╔══
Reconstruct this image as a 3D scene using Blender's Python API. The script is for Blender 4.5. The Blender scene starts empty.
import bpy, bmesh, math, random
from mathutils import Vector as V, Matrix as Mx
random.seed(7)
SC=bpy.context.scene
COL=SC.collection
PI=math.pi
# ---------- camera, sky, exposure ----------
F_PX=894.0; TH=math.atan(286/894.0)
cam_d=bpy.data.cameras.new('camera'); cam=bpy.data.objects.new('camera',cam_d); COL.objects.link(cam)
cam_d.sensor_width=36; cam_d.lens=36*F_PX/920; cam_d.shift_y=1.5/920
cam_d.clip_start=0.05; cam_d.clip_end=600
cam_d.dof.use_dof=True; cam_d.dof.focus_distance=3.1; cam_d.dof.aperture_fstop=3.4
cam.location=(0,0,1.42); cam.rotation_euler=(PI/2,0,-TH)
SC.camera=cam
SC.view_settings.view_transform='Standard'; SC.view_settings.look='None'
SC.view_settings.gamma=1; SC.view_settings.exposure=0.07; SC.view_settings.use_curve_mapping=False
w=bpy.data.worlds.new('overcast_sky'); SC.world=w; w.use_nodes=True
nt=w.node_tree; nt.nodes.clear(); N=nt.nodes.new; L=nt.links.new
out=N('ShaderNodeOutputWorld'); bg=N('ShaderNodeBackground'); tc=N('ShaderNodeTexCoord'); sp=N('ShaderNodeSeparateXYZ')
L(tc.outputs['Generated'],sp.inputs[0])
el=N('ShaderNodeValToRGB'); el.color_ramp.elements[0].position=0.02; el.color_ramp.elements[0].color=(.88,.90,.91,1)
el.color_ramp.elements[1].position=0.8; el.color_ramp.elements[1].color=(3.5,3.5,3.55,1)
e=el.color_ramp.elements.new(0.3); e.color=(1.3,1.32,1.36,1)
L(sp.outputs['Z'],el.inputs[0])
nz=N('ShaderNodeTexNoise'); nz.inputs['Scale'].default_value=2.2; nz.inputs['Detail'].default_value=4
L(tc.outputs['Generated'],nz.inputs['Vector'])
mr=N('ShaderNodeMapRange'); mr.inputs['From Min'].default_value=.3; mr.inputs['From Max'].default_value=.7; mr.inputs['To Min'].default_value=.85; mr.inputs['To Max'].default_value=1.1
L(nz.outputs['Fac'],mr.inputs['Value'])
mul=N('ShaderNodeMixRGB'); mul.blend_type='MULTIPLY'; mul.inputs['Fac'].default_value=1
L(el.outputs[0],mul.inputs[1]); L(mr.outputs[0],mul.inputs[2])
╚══
[Directions]
All of the data needs to be reproduced exactly, with no line missing.

[Exercise solution]
Reconstruct this image as a 3D scene using Blender's Python API. The script is for Blender 4.5. The Blender scene starts empty.
import bpy, bmesh, math, random
from mathutils import Vector as V, Matrix as Mx
random.seed(7)
SC=bpy.context.scene
COL=SC.collection
PI=math.pi
# ---------- camera, sky, exposure ----------
F_PX=894.0; TH=math.atan(286/894.0)
cam_d=bpy.data.cameras.new('camera'); cam=bpy.data.objects.new('camera',cam_d); COL.objects.link(cam)
cam_d.sensor_width=36; cam_d.lens=36*F_PX/920; cam_d.shift_y=1.5/920
cam_d.clip_start=0.05; cam_d.clip_end=600
cam_d.dof.use_dof=True; cam_d.dof.focus_distance=3.1; cam_d.dof.aperture_fstop=3.4
cam.location=(0,0,1.42); cam.rotation_euler=(PI/2,0,-TH)
SC.camera=cam
SC.view_settings.view_transform='Standard'; SC.view_settings.look='None'
SC.view_settings.gamma=1; SC.view_settings.exposure=0.07; SC.view_settings.use_curve_mapping=False
w=bpy.data.worlds.new('overcast_sky'); SC.world=w; w.use_nodes=True
nt=w.node_tree; nt.nodes.clear(); N=nt.nodes.new; L=nt.links.new
out=N('ShaderNodeOutputWorld'); bg=N('ShaderNodeBackground'); tc=N('ShaderNodeTexCoord'); sp=N('ShaderNodeSeparateXYZ')
L(tc.outputs['Generated'],sp.inputs[0])
el=N('ShaderNodeValToRGB'); el.color_ramp.elements[0].position=0.02; el.color_ramp.elements[0].color=(.88,.90,.91,1)
el.color_ramp.elements[1].position=0.8; el.color_ramp.elements[1].color=(3.5,3.5,3.55,1)
e=el.color_ramp.elements.new(0.3); e.color=(1.3,1.32,1.36,1)
L(sp.outputs['Z'],el.inputs[0])
nz=N('ShaderNodeTexNoise'); nz.inputs['Scale'].default_value=2.2; nz.inputs['Detail'].default_value=4
L(tc.outputs['Generated'],nz.inputs['Vector'])
mr=N('ShaderNodeMapRange'); mr.inputs['From Min'].default_value=.3; mr.inputs['From Max'].default_value=.7; mr.inputs['To Min'].default_value=.85; mr.inputs['To Max'].default_value=1.1
L(nz.outputs['Fac'],mr.inputs['Value'])
mul=N('ShaderNodeMixRGB'); mul.blend_type='MULTIPLY'; mul.inputs['Fac'].default_value=1
L(el.outputs[0],mul.inputs[1]); L(mr.outputs[0],mul.inputs[2])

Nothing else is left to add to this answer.